Burada çok önemli bir husus göz ardı edilmemelidir: Boşanmanın fer'i niteliğinde olmayan ziynet eşyası mal rejmi tasfiyesinden kaynaklı alacak davaları gibi konular mutlaka taraflar arasındaki anlaşmaya protokolle bir sonuca bağlanmalıdır, çünkü anlaşmalı boşanma davasında karar kesinleştikten sonra yargıtay kararlarına göre on yıllık zaman aşımı süresine vardır, bu süre içerisinde mal rejmi tasfiyesi davası açılabilmesi mümkündür. Bu nedenle tarafların tecrübeli bir avukattan yardım almasını mutlaka tavsiye ediyorum.

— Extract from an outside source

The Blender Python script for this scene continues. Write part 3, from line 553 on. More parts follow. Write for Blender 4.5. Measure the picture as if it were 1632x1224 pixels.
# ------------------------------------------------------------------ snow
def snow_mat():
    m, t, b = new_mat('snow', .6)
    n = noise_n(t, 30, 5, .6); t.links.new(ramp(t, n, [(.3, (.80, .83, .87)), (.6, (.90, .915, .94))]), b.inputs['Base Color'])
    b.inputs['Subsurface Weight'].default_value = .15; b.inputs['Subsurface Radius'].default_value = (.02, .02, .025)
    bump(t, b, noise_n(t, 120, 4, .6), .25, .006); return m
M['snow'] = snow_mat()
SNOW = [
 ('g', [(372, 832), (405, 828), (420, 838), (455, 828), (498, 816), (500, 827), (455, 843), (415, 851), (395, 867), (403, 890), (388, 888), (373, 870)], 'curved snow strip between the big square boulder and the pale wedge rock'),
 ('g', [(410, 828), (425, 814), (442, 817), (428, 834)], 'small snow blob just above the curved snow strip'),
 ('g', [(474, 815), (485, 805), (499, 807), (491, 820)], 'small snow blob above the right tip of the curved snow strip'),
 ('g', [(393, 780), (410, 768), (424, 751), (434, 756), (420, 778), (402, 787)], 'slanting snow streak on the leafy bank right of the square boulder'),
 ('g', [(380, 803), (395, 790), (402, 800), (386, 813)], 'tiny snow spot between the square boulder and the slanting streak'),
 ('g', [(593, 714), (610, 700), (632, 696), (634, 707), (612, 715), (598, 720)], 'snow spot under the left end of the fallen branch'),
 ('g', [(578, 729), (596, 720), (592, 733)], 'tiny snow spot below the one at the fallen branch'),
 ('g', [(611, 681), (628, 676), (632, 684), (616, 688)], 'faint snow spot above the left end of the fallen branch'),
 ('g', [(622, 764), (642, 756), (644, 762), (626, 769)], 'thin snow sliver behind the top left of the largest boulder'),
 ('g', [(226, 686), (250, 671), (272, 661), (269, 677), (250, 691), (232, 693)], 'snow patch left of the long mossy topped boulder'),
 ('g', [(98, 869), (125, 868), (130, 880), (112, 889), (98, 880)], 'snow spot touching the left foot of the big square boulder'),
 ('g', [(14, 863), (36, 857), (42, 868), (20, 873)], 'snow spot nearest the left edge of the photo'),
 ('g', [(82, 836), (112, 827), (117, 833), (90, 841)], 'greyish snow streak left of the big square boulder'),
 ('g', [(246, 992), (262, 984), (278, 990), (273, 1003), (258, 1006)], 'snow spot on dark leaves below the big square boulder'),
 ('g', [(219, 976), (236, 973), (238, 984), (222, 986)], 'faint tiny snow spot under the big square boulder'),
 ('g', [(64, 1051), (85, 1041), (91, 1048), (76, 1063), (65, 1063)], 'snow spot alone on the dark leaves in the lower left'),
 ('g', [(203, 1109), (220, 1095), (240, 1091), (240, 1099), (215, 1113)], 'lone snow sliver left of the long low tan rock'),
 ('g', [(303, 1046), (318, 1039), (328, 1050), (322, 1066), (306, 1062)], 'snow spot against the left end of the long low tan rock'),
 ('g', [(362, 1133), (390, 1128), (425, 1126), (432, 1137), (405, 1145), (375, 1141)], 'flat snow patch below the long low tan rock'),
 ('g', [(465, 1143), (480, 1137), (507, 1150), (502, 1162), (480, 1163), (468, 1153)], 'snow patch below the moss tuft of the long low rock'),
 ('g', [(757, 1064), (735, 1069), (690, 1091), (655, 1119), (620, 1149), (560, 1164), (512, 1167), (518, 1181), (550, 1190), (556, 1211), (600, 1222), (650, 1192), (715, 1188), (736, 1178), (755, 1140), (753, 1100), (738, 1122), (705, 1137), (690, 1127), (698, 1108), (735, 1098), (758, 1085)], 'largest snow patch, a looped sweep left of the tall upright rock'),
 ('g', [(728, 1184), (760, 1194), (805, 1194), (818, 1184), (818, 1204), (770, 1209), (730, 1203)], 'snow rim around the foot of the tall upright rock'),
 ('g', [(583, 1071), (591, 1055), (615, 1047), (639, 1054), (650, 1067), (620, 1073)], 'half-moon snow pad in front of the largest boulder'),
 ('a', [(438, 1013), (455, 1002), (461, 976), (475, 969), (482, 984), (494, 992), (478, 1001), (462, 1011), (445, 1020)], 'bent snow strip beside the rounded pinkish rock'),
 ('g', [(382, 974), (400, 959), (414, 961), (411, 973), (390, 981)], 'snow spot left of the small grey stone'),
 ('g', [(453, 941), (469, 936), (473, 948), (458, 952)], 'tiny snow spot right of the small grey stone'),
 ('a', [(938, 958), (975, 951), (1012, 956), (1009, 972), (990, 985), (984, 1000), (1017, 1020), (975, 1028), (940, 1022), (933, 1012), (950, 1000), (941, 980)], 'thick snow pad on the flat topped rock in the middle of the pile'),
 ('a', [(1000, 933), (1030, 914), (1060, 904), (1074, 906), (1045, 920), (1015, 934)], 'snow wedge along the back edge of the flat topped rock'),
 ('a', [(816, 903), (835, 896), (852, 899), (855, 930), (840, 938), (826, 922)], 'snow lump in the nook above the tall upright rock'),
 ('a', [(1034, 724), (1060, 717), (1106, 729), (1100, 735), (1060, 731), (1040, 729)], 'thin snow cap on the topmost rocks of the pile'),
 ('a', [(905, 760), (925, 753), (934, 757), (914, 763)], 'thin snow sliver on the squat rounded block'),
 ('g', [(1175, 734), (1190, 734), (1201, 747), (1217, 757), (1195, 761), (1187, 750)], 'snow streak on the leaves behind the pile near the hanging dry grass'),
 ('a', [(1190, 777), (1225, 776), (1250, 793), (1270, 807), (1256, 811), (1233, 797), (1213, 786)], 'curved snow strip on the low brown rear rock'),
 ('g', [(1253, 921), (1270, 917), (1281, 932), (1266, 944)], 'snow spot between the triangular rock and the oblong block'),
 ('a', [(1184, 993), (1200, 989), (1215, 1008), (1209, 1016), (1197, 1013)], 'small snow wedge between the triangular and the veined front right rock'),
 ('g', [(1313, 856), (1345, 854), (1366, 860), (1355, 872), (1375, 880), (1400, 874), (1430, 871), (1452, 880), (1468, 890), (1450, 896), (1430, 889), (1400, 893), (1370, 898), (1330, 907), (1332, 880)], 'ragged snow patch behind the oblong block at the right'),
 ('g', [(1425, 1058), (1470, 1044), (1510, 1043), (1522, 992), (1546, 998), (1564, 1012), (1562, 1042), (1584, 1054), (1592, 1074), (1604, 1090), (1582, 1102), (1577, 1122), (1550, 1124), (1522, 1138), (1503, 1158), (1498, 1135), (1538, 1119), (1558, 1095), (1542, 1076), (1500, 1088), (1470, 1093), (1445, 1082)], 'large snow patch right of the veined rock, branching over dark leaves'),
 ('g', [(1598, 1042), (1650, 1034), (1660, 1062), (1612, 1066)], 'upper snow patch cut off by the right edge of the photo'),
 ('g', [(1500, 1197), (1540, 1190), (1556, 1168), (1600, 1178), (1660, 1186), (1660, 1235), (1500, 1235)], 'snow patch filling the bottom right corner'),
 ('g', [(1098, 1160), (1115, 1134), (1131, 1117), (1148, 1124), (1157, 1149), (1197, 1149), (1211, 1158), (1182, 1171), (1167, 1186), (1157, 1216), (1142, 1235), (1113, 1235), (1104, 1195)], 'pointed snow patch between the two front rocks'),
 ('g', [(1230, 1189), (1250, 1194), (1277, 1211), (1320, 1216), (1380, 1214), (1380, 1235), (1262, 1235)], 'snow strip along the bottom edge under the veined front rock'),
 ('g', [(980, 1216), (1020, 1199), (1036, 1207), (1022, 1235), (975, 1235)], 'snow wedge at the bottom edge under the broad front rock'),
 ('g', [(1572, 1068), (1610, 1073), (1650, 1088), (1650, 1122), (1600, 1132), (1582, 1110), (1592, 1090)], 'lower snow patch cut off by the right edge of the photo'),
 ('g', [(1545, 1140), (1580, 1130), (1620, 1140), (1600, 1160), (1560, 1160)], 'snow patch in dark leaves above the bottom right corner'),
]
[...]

SAĞLIKLI BOŞANMA KARARI NASIL VER

Hiç kimse evlilik kararı verirken boşanmayı düşünmez, her birey mutlu bir birliktelik kurmak ister, ömür boyu bu birlikteliğin devam etmesini hayal eder, örnek bir çift olma arzusu taşır. Amaç bu yönde iken gerek ekonomik, gerek sosyal veya sair sebepler çiftler arasındaki huzuru yavaş yavaş ortadan kaldırıp yerine tartışmaların ve çekişmelerin olduğu bir başka boyuta taşınabilir, Bu huzursuz durum zaman içerisinde daha şiddetli tartışmalara, aynı evde olmaktan psikolojik olarak ve hatta fiziken bile zarar görmeleriyle içinden çıkılmaz bir hal alabilir.

İşler bu seviyeye geldi ise ve boşanmaktan başka seçeneğiniz yoksa tavsiyem; Karar aşamasında duygusal bir yoğunluğunuzun olmadığı bir anda, mümkünse birkaç günlük bir tatil sırasında, hele ki akşam tartışıp boşanmaya karar verip ve bu kararı ertesi güne taşıyıp boşanmak için müracaatta bulunmamanız olacaktır. Bu kararı verirken varsa çocuklarınızın bu boşanmadan minimum etkilenmesi için alternatifler üretin, boşanmayla ilgili somut deliller biriktirin.